As title holder, Johnson had to face a series of fights with "great white hopes." White promoters determined to return the title to "the rightful owners" threw everyone they could at him. On July 4, 1910 he defeated James J. Jeffries, a champion who had earlier turned him down, with a K.O. in the fifteenth round in front of 22,000 people, earning Johnson $115,000. His victory sparked race riots and certain states banned the filming of Johnson's victories over white fighters.

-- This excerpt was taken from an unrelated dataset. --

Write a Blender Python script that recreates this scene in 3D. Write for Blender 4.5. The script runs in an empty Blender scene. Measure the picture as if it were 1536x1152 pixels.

Jack Johnson received bad publicity by the press for his two marriages, both to Caucasian women. Due to the racist attitudes of the times, interracial marriages were prohibited in most of America. Johnson was convicted in 1912 of violating the Mann Act which outlawed the transportation of women in interstate commerce for the purpose of immoral acts, the woman in question was his fiance and was sentenced to a year in prison. While out on appeal Jack Johnson escaped the country fearing for his safety. Jack Johnson would remain a fugitive for seven years. Johnson defended his heavyweight championship three times in Paris before his fight to Jess Willard in Havana, Cuba where he would lose his title in the 26th round.
He returned to the US on July 20, 1920 and surrendered to Federal agents. Johnson was sent to Ft. Leavenworth, Kansas to serve his sentence of one year and was released on July 9, 1921. Johnson was always a controversial fighter. As a black man, he broke a powerful taboo in consorting with white women. Johnson was flashy. He raced cars, had gold teeth, and partied with the best of them, yet he was also an inventor, author and cellist. He lived a fast and wild lifestyle and would eventually die in an automobile accident near Raleigh, North Carolina, in June 1946.
Currently Sen. John McCain, R-Ariz., documentary filmmaker Ken Burns along with Sen. Edward Kennedy, D-Mass., Rep. Jesse Jackson Jr., D-Ill., former New York City Mayor David Dinkins, boxers Sugar Ray Leonard and Vernon Forrest and actor Samuel L. Jackson are seeking a Presidential Pardon of Johnson for his conviction of violating the Mann Act.